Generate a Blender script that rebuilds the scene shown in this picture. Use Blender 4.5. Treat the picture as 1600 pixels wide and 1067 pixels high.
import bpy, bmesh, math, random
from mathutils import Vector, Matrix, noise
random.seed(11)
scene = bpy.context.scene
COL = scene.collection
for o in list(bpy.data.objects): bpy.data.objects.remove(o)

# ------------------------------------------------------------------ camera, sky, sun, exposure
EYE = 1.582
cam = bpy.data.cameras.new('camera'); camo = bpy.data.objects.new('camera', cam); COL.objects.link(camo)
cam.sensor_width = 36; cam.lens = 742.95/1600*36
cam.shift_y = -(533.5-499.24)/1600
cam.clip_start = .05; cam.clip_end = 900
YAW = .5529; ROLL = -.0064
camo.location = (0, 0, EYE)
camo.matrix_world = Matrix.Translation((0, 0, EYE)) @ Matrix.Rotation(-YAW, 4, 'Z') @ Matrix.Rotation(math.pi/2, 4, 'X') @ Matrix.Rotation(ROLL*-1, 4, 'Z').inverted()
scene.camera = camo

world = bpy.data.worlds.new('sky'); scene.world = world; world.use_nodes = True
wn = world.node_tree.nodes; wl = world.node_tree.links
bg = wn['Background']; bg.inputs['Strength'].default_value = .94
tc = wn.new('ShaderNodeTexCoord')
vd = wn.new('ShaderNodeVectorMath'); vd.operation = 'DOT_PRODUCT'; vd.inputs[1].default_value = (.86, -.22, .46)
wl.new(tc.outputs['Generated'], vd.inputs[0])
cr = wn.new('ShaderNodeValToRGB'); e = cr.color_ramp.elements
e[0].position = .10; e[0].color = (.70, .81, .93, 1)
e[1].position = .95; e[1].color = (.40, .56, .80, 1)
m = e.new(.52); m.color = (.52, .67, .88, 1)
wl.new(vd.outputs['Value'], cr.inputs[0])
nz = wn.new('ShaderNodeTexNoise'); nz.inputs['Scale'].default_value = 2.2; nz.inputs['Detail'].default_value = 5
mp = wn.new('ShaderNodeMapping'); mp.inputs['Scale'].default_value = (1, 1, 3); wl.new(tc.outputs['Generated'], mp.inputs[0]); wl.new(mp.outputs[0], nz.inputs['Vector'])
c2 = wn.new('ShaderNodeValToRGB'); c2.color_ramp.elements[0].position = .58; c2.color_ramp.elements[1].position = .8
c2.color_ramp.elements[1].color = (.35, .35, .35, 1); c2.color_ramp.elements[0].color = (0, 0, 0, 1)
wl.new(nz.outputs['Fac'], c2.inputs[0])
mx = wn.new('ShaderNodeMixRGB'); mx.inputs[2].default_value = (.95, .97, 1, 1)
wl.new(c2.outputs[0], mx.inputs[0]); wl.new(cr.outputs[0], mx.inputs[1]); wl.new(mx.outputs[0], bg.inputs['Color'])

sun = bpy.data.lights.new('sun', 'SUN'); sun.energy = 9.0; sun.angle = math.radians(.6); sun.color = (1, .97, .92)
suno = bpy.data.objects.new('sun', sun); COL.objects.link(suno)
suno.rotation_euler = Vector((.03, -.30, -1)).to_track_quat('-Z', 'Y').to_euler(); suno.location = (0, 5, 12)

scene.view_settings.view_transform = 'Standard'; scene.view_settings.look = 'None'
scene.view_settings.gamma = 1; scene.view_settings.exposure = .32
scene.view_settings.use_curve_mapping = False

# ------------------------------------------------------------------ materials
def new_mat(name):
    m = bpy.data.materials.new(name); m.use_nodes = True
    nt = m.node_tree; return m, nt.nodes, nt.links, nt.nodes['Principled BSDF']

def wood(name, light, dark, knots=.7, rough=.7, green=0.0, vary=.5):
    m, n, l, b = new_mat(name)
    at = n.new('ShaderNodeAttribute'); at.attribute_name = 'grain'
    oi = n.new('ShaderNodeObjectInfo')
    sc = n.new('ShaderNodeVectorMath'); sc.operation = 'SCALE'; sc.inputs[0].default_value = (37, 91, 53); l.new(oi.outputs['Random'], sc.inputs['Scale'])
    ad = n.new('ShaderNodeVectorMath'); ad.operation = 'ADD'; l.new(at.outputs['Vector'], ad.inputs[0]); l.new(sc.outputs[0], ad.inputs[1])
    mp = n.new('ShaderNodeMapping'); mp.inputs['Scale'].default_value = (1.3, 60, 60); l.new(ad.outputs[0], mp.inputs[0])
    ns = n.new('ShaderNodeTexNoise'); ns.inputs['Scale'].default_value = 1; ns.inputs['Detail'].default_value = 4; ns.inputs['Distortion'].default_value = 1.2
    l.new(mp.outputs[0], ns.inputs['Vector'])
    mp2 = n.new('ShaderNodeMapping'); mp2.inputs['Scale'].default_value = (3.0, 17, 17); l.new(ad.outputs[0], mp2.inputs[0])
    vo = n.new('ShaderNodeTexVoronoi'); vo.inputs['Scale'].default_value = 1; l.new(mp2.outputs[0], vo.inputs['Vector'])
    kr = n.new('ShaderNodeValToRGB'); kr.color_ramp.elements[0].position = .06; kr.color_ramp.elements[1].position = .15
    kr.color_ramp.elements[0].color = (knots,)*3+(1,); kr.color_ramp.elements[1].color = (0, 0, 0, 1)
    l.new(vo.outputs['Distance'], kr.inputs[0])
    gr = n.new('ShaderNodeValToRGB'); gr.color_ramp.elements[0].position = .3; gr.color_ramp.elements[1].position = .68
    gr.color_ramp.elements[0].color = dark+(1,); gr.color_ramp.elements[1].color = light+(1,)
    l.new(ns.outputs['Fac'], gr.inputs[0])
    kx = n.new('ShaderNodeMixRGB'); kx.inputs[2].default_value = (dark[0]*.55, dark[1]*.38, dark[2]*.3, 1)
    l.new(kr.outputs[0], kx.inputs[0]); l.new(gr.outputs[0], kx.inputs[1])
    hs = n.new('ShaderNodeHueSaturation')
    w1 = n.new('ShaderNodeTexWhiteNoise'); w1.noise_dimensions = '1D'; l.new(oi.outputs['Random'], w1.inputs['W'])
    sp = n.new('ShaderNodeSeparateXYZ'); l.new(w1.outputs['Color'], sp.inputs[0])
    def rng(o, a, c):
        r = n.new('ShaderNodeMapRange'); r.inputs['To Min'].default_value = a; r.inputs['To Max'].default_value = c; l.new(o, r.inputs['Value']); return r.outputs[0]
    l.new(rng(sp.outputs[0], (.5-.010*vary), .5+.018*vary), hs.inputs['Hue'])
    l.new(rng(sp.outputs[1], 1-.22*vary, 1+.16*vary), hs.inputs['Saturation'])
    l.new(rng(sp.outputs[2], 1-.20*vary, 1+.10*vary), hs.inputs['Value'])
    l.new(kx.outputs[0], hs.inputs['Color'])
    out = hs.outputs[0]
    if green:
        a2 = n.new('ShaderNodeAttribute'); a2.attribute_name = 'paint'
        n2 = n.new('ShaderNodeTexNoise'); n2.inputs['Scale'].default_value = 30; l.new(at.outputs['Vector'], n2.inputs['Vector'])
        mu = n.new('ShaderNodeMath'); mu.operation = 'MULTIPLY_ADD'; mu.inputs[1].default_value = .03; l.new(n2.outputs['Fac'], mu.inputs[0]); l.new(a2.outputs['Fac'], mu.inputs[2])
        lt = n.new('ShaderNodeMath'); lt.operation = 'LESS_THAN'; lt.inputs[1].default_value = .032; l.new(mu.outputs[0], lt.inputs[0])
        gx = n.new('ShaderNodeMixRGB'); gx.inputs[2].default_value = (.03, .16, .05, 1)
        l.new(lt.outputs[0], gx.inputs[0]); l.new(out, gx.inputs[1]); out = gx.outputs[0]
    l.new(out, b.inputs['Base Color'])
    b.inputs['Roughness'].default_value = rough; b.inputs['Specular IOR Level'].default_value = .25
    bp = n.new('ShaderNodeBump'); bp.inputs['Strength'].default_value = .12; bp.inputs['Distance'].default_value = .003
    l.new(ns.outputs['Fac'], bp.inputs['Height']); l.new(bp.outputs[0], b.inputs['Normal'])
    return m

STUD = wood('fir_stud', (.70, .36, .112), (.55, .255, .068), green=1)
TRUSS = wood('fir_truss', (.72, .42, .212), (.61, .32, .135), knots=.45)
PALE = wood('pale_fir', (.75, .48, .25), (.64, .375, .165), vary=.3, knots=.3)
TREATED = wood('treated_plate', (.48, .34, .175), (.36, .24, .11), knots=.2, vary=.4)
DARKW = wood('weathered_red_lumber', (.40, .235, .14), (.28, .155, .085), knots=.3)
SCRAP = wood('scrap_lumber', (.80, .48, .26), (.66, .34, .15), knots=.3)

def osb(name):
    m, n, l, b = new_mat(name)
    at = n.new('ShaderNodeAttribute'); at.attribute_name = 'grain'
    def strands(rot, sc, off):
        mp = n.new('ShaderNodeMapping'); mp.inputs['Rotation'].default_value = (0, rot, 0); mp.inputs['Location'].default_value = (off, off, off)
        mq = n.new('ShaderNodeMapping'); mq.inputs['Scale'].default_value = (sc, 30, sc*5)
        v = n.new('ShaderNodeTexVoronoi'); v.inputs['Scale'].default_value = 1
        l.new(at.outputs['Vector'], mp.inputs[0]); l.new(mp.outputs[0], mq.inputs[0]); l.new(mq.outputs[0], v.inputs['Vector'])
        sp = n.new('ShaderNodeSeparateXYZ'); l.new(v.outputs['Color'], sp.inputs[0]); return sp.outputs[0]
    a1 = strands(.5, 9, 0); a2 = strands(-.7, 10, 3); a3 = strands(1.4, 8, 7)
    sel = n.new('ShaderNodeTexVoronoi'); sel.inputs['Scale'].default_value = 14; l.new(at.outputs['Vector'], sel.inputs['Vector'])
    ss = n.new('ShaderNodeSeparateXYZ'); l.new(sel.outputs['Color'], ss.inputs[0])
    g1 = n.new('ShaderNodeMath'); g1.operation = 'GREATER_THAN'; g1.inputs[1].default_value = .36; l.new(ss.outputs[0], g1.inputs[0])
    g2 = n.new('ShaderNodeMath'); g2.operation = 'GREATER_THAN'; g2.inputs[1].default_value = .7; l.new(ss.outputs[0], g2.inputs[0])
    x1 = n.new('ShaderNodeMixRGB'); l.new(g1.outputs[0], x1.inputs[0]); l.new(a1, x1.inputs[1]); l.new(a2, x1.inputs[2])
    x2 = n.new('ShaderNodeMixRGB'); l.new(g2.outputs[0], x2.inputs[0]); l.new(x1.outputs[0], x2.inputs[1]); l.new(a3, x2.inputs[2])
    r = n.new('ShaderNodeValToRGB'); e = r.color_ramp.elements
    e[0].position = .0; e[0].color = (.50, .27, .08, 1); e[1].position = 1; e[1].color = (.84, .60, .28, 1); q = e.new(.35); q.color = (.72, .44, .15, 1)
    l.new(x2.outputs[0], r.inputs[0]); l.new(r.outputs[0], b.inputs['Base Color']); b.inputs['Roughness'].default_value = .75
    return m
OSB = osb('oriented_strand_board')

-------

- Set exercise
Output exactly the leading lines of the data, up to and including the line marked by "for o in list(bpy.data.objects): bpy.data.objects.remove(o)".

- Full solution
Generate a Blender script that rebuilds the scene shown in this picture. Use Blender 4.5. Treat the picture as 1600 pixels wide and 1067 pixels high.
import bpy, bmesh, math, random
from mathutils import Vector, Matrix, noise
random.seed(11)
scene = bpy.context.scene
COL = scene.collection
for o in list(bpy.data.objects): bpy.data.objects.remove(o)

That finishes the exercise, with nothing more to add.